The marine debate is particularly sensitive because the region is habitat for the endangered southern resident killer whale population. Ottawa’s 2026 economic update proposed additional funding for whale protection, underwater-noise monitoring and measures responding to increased West Coast vessel traffic. Pipeline growth also complicates Canada’s climate commitments. The federal government’s latest projections indicate that existing policies would reduce national emissions by about 21 per cent below 2005 levels by 2030, well short of the official target of 40 to 45 per cent. Supporters argue Canadian energy can displace less secure or more emissions-intensive supplies abroad. Critics respond that expanding fossil-fuel infrastructure can lock in production for decades. Neither claim eliminates the need for credible domestic emissions reductions.
The Promise Now Faces an Execution Test
Carney’s declaration gives the Trans Mountain optimization effort political momentum, but several practical steps remain. Trans Mountain must demonstrate sustained commercial demand, complete engineering work and submit the necessary applications to the Canada Energy Regulator. Its planned upgrades have been described in phases, including an initial increase of approximately 90,000 barrels per day and a larger mainline optimization expected to add about 210,000 barrels per day by the end of 2028.

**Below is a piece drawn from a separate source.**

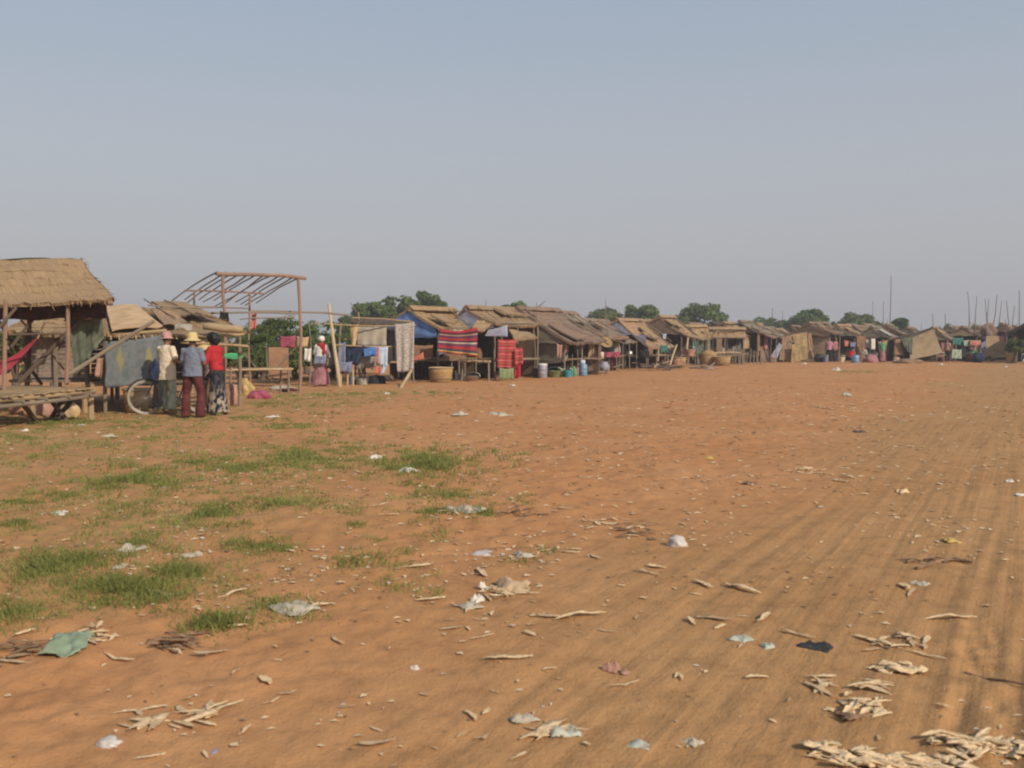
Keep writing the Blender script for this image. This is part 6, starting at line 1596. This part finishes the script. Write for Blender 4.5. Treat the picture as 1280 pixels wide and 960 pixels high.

Ottawa will also have to coordinate decisions involving the Port of Vancouver, marine safety, Indigenous consultation and environmental protection. At the same time, the government must avoid presenting every potential barrel as guaranteed capacity before permits and contracts are secured. The G7 statement is significant because it places Canadian energy inside an allied security strategy rather than treating it solely as a regional economic issue. The next measure of success will be less rhetorical: whether Canada can deliver additional oil and gas reliably, competitively and with enough public confidence to prevent the delays, legal battles and cost increases that defined the original Trans Mountain expansion.